Black Quotidian: Everyday History in African-American Newspapers

November 28, 1970

Guest post by History MA student at Arizona State University.

An interesting article that grabbed my attention was from the Chicago Defender, November 28, 1970. The article, by journalist and political advisor Louis Martin, raises questions about the lack of a black cabinet member in the Nixon administration. Martin states, “There are no signs that President Nixon is considering the appointment of any blacks to his cabinet or any other top administration posts. Nevertheless, those smoke signals or trial balloons coming out of the White House these days clearly indicate that some important changes are about to take place in the President’s official family.”

Many influential African Americans saw the need to uplift the lives of other African Americans, especially economically. According to Leah Wright Riguer in the Loneliness of the Black Republican, “Central to this effort was Richard Nixon’s ‘Black Cabinet,’ a small loose-knit group of black Republican appointees who pushed an agenda aimed at the needs and aspirations of middle-class African-Americans” (139). Unfortunately, America was still slow to meet the needs of a great many citizens. Even after the great civil rights victories of the 1960s, the American political landscape continually forgot the plight of African Americans. Martin states, “Today when young blacks are organizing their own ‘exclusive’ bags, white leaders are deploring this dangerous growth of ‘black separatism’” (3). Ironically, this issue has come to the forefront of American society today in 2016 even as we are thought to have become a much more civilized country.

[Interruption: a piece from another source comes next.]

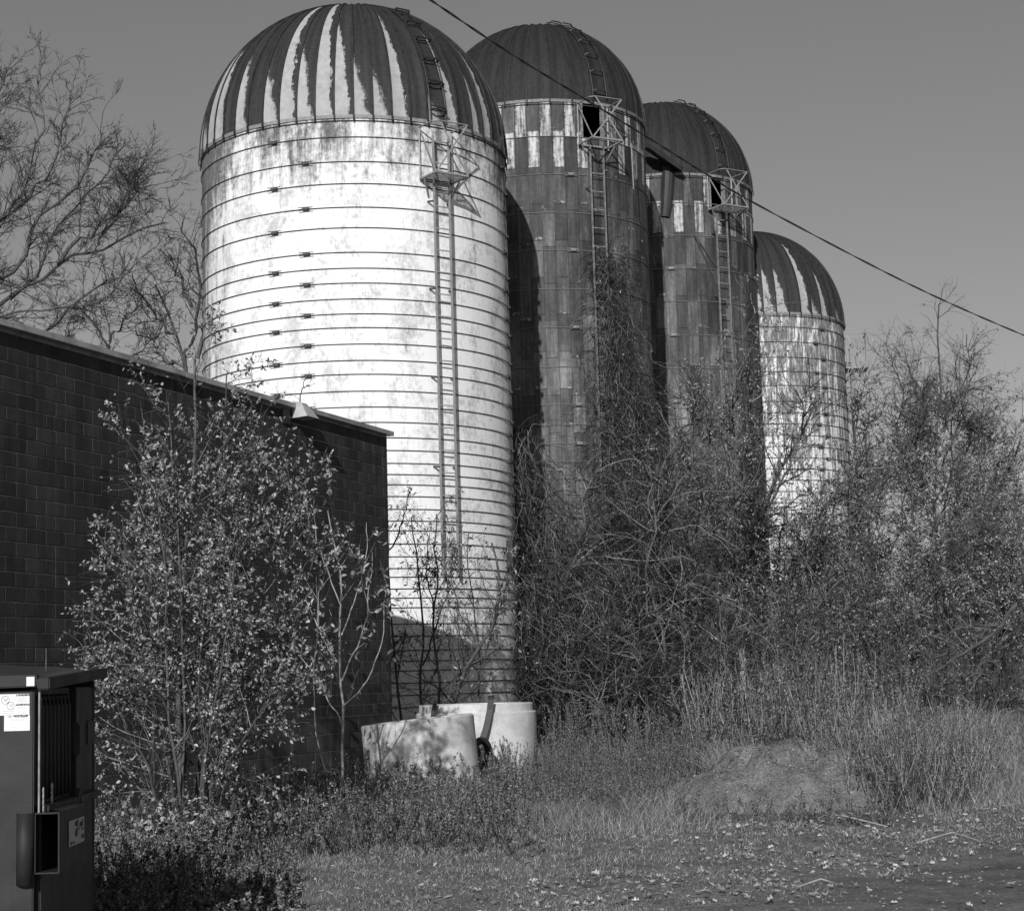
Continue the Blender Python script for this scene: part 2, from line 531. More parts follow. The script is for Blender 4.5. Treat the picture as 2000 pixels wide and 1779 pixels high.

This article was very interesting after reading Riguer’s book, The Loneliness of the Black Republican. The reader sees the thoughts of Martin in his article, and it is interesting to compare to the book from a previous assignment. Unfortunately, the rights African-Americans earned in the 1960s did not necessarily translate into really a changed life. Instead, even into the 1970s, the representation of African Americans was greatly lacking for the time period. This could be a correlation to the world that we are seeing today in race relations.